The nominees are Lisa Moore’s February, a story about a woman whose husband dies in the ocean ranger disaster; Kenneth J. Harvey’s Blackstrap Hawco, a tale of the beauty and the ugliness of Newfoundland; Lesley Choyce’s The Republic of Nothing, in which a small island declares independence and hijinks ensue; George Elliot Clarke’s George and Rue, a stunning prose-poem about the last public execution in New Brunswick, the crime that led up to it, and the way racism perpetuates inequality and crime in a bigger-than-its-britches city; Darryl Whetter’s The Push and the Pull an antidote to the nostalgic pastoralism of too much Atlantic Canadian (or pseudo-Atlantic Canadian *ahem* The Shipping News) writing, about sex death and bicycling; and Kathleen Winter’s Annabel, about an intersex child born in Labrador’s ultra-masculine fishing culture.

Blog-readers get two choices. Even then, what a dilemma!

I haven’t read any of the books nominated, but I have read Clarke’s Governor General’s Award-winning Execution Poems, and I’m tempted to vote for George & Rue on that basis alone. When Matt Stranach suggests that Execution Poems may be the best book of poetry ever produced by an Atlantic Canadian author, he is not exaggerating; Clarke’s writing is spectacular and the book is one of the most powerful works of Canadian literature I’ve read.

But the other nominators make strong cases as well. Lesley Choyce is a hugely prolific author who has produced nearly 50 works of poetry, fiction, and creative non-fiction in the past 30 years. I’ve read about a dozen of them, and I can’t say that I’m a fan of his style, but I’ve always had a soft spot for micronations. The Republic of Nothing is probably a fun, light read.

In a violent storm, the oil rig Ocean Ranger sank off the coast of Newfoundland in 1982, killing all 84 men aboard. In his office, my dad has a piece of cream-coloured card, beautifully printed with the words Amateurs built the ark; professionals built the ocean ranger. A quick Google to find the source of the quote tells me that the real expression refers to the Titanic (another Atlantic Canadian shipwreck) and that it’s meant to encourage amateurs to trust themselves, to ignore accepted wisdom, and to take risks.

In an engineer’s office, I always took it as a reminder of the importance of humility, of professional responsibility, of the fact that every project touches lives. It was from that simple, letter-pressed card that I first learned of the Ocean Ranger disaster. February is perhaps particularly relevant in the wake of the more recent oil rig explosion off Louisiana.

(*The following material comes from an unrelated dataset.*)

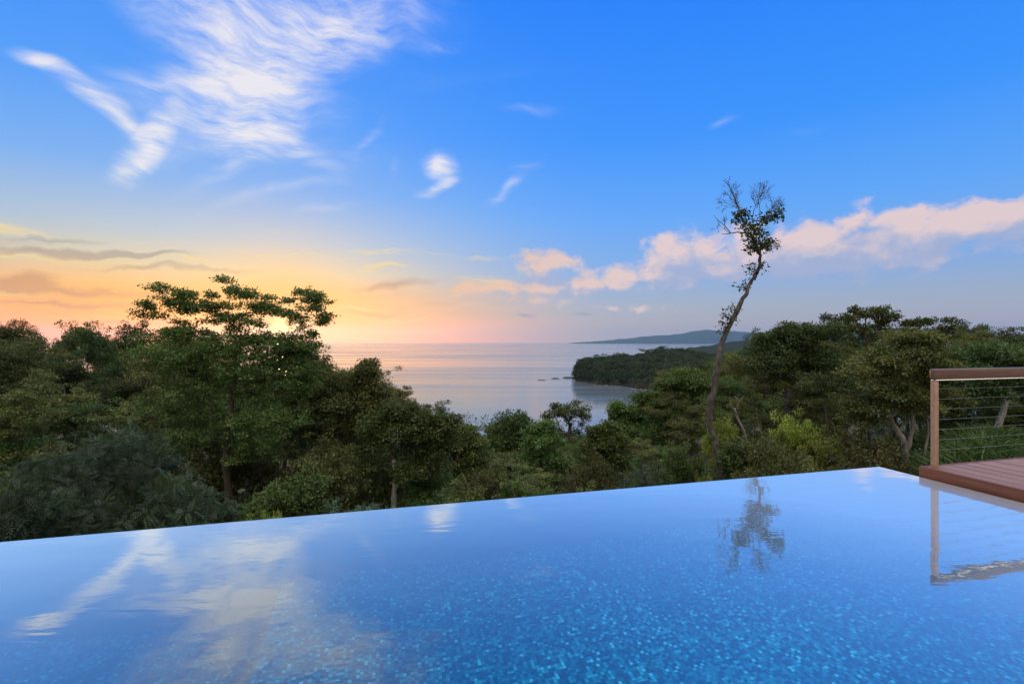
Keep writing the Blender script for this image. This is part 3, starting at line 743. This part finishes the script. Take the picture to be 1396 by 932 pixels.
hero('umbrella_tree', 'open umbrella shaped tree silhouetted against the water left of the leaning tree', 40.0,
     [(768,664), (770,640), (772,615), (775,592), (778,578)],
     [(774,556,26,6,1.3), (760,562,14,5,.8), (790,560,14,7,.8), (776,570,12,10,.5), (750,582,16,10,.9), (795,575,8,7,.4), (740,592,14,10,.7), (770,605,30,14,1), (757,553,7,3,.4), (798,566,7,4,.4), (784,549,8,3,.4), (765,590,20,10,.8), (786,590,14,9,.6), (748,566,8,4,.3)],
     210, 20, 0.24, 0.36, 0.55, 'mid', BARK_D, 18, 0.20, widths=[8,7,6,4])
hero('two_lobed_tree', 'narrow tree with two leafy lobes standing in front of the bay', 34.0,
     [(855,664), (856,640), (857,615), (860,592), (862,575)],
     [(842,556,10,9,.8), (852,572,20,14,1.4), (870,558,12,9,.8), (864,585,22,14,1.2), (848,595,22,12,.9), (876,578,10,10,.5)],
     220, 52, 0.22, 0.42, 0.65, 'mid', BARK_D, 19, 0.17, widths=[8,7,6,4])
hero('spreading_tree', 'spreading tree whose branch reaches left over the bay', 30.0,
     [(925,664), (926,640), (924,610), (922,585), (922,560), (926,540)],
     [(878,540,18,7,.9), (895,548,22,9,1), (915,520,30,10,1.2), (935,510,26,10,1), (908,566,24,12,1), (938,545,28,18,1.4), (900,585,22,9,.6), (928,580,30,18,1.2), (950,525,22,16,1), (884,556,10,6,.4)],
     300, 54, 0.20, 0.42, 0.5, 'mid', BARK, 20, 0.19, widths=[8,7,6,4])
hero('broken_limb_tree', 'tree with a thick forked trunk and a broken reddish limb stub', 22.0,
     [(1084,640), (1082,615), (1078,590), (1076,565), (1075,545), (1080,530), (1090,520)],
     [(1060,470,36,16,1), (1095,462,34,14,1), (1120,452,30,11,1), (1050,500,30,18,1), (1110,490,36,22,1.3), (1080,450,26,8,.7), (1130,515,32,22,1)],
     320, 52, 0.17, 0.36, 0.5, 'dark', BARK, 21, 0.20, widths=[14,13,12,11,11,9,6], extra=[([(1077,548), (1074,538), (1074,530)], 0.15, 0.13)])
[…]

The book sounds like everything that’s delectable about so-called literary fiction; vivid descriptions of the every day, events drawn so skillfully it becomes impossible to miss the layers, the resonance, the deep connections that give meaning to human life. It’s passion, tragedy and heartbreak that’s palpable. This story, of families spread apart by the need to find work, broken by disaster at sea (even today), could be representative of life in the region.

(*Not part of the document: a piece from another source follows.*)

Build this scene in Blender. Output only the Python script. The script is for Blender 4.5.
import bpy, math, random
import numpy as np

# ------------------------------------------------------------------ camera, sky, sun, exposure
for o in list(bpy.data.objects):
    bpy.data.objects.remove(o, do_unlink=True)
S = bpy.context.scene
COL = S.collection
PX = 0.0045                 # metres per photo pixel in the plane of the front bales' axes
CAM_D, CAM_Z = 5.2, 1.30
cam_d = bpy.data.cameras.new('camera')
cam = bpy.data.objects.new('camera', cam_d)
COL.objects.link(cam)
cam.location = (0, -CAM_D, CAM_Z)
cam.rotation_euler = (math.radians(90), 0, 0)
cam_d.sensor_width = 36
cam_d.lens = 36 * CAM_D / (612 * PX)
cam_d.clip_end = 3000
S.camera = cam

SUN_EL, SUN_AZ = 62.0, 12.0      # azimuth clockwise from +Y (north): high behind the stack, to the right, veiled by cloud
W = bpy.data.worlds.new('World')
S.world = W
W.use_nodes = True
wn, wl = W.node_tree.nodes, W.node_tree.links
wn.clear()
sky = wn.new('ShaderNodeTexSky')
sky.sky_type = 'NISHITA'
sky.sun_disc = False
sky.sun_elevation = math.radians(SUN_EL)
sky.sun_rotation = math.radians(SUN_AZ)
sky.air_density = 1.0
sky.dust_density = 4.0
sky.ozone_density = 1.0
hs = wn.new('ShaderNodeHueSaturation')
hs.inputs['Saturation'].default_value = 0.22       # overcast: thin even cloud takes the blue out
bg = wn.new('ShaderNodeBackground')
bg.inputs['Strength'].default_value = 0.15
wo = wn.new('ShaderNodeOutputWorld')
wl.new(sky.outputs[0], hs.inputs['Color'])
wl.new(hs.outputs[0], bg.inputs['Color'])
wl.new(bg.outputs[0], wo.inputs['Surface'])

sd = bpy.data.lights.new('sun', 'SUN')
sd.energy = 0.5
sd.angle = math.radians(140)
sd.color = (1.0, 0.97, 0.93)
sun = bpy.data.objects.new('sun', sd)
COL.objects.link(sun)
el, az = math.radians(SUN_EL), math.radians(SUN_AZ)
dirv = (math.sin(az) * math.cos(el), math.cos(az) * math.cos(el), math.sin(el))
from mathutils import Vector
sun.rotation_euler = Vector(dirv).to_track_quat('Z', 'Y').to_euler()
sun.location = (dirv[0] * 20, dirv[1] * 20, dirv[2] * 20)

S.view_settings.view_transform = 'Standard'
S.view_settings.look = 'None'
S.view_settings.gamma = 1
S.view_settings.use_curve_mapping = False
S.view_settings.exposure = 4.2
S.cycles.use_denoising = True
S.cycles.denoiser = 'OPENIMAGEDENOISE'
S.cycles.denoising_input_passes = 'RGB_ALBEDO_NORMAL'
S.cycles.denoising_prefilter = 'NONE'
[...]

I’m curious about Kathleen Winter’s Annabel – dying to read it – but nervous about it as well. I wouldn’t vote this one the book everyone should read without having read it because I’ve read few novels written by cissexual, cisgendered authors dealing explicitly with gender, transgender and intersex, that aren’t sensationalizing and dehumanizing. Trawling reviews, I’ve read that Winter’s story is carried by the characters and avoids being political (hmm…), and that Annabel’s condition is a device to explore “more conventional issues.” It is dehumanizing and exploitative to use the body and experiences of a non-cis person as a device to explore cis understandings of gender and sexuality. The Globe & Mail‘s review of the book gives me hope, but this remains the one book of the six that I’m the most unsure about.

Thanks to Nicole Dixon’s lucid, concrete pitch, Darryl Whetter’sThe Push and the Pull is high on my to-read list. It sounds like Dixon and I are frustrated by much the same trends in Atlantic Canadian literature, and she’s really convinced me to give this one a try. As a cyclist and perpetual pedestrian, I sympathise with Andrew Day, the main character of this Halifax-to-Kingston cycling odyssey as he faces down “the consequences of our car culture.”

I prefer Whetter’s stories of educated women torn between heart, crotch and briefcase to outport Gran’s poultice recipe for the croup. – Nicole Dixon (Yes! – Ed.)

I’m finding Blackstrap Hawko a little difficult to grasp, because Perry Moore’s pitch for Kenneth J. Harvey’s 825 page behemoth talks a lot about Newfoundland, and what Newfoundland isn’t, but not a lot about what Blackstrap Hawko is. I know I want to read it, but I’m not sure why.

So this, Jessica Grant‘s delectable Come, Thou Tortoise, Farah Mendlesohn’s terrific, Hugo-nominated The Inter-galactic Playground, and an abortive attempt at reading Gwyneth Jones’s Bold as Love (does anyone want to talk to me about Bold as Love? Because it’s really not working for me and I’m feeling painfully un-hip over the whole thing) have kept me from my project. I’ll be back on track before long.